Mr Sawyer was given the award jointly alongside Phil Johnson, a survivor of clergy abuse who now chairs a support group for fellow victims. Details of those shortlisted for the 2018 award are given on the NSS site.
Telecommunications masts on churches
In a recently-published consistory court judgment, Chancellor Mark Hill QC observed “petitions for a faculty for a licence to introduce telecommunications equipment are amongst the more straightforward matters dealt with by the consistory court. They can be granted swiftly and inexpensively”. Furthermore, as we have noted, the most frequently used objections adopted by complainants – health grounds, transmission of pornography, and aesthetics of the installation – have been addressed in the associated case law and government guidance. However, Re The Venerable Bede Wyther [2018] ECC Lee 3 “represents a perfect storm of ignorance, misinformation, inertia, non-engagement, and stubborn refusal to follow directions”. Our gratitude goes to Ray Hemingray, who ably sorted through the arguments of this re-re-amended petition hearing, and the case will be included in this month’s court round-up post.
Quick links
- Abbey Day, The Conversation: Vladimir Putin and Donald Trump’s great success in exploiting the rise of nationalist Christianity: “both leaders unashamedly exploit their respective national and, increasingly, the international rise of a new, populist right that uses religion to defend what might otherwise be construed as petty, nasty, hard-line, racist nationalism.”

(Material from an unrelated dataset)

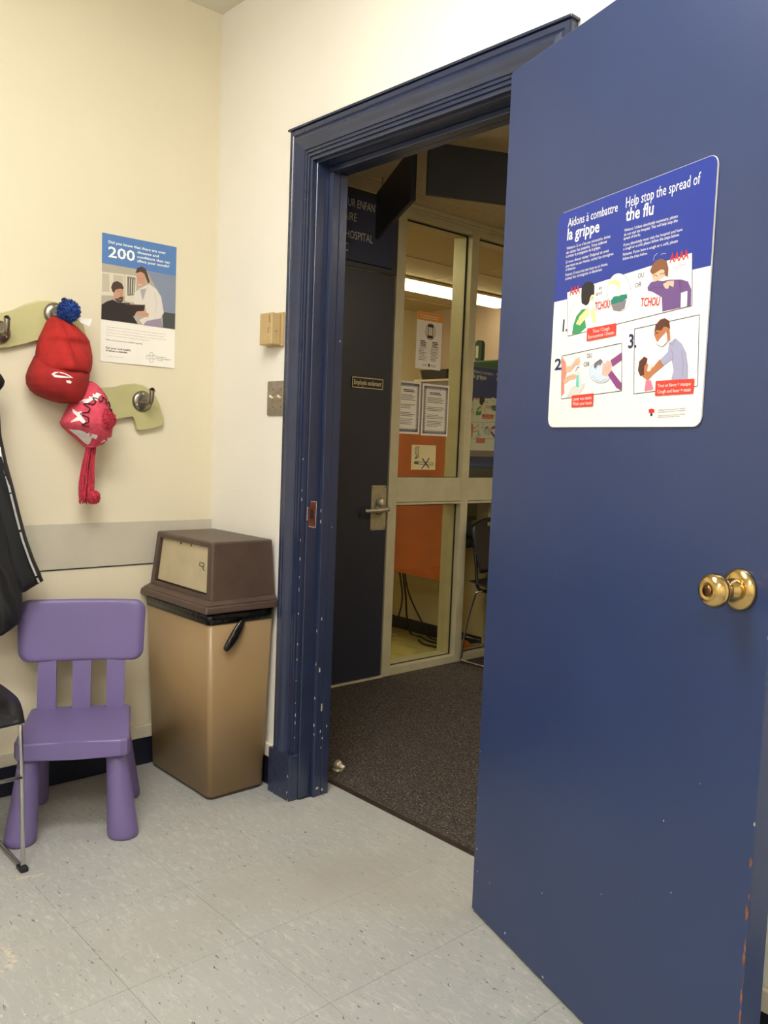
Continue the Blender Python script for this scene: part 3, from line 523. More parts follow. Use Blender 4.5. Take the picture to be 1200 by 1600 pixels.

- The Hon Mr Justice Haddon-Cave: R v Hassan, Sentencing Remarks.
- Stephen Lynas, bathwellschap: IICSA concludes – for now. A different take on the final week of the IICSA hearing.
- Sir James Munby, Edinburgh Law School: Changing families: family law yesterday, today and tomorrow – a view from south of the Border: in which the President of the Family Division argues cogently for further reform of family law, particularly in relation to the rights of cohabitants, no-fault divorce and financial provision subsequent to divorce.
- Cardinal Vincent Nichols, LSE Religion and Global Society: ‘Each trafficked person has their own story’: the Roman Catholic Church and law enforcement agencies unite to tackle modern-day slavery.
- Harriet Sherwood, The Guardian: ‘Christianity as default is gone’: the rise of a non-Christian Europe: report on the main conclusions of research by Professor Steven Bullivant showing that a majority of young people in a dozen countries do not follow any religion.
And finally…I
There seems to have been a recent surge of interest in a post we published two years ago: “Grossly offensive” or merely “offensive”? DPP v McConnell: a note. We can only assume that someone, somewhere, has set an essay on hate-speech and criminal law.
And finally…II
A direction via Twitter from the Rt Revd David Walker, Bishop of Manchester to a church urgently seeking a donkey for today’s Palm Sunday procession: “As it’s an emergency, I give my permission for you to dress the vicar and curate in a pantomime horse costume. If you tell them it’s the latest liturgical gear from Watts & Co, they’ll jump at it”.
Having a real donkey for Palm Sunday, while it may attract children, is a misunderstanding of how the liturgical symbolism of Holy Week operates – though I don’t suppose this is what lay behind my bishop’s suggestion…
(It’s akin to insisting on that the wine at the eucharist must be red because it = blood.)
When I was at St Chad’s in the 1960s, the College always used white wine at Mass. I always assumed that the reason was precisely to avoid that kind of false symbolism.
Likewise in Wantage, we have white wine for that very reason.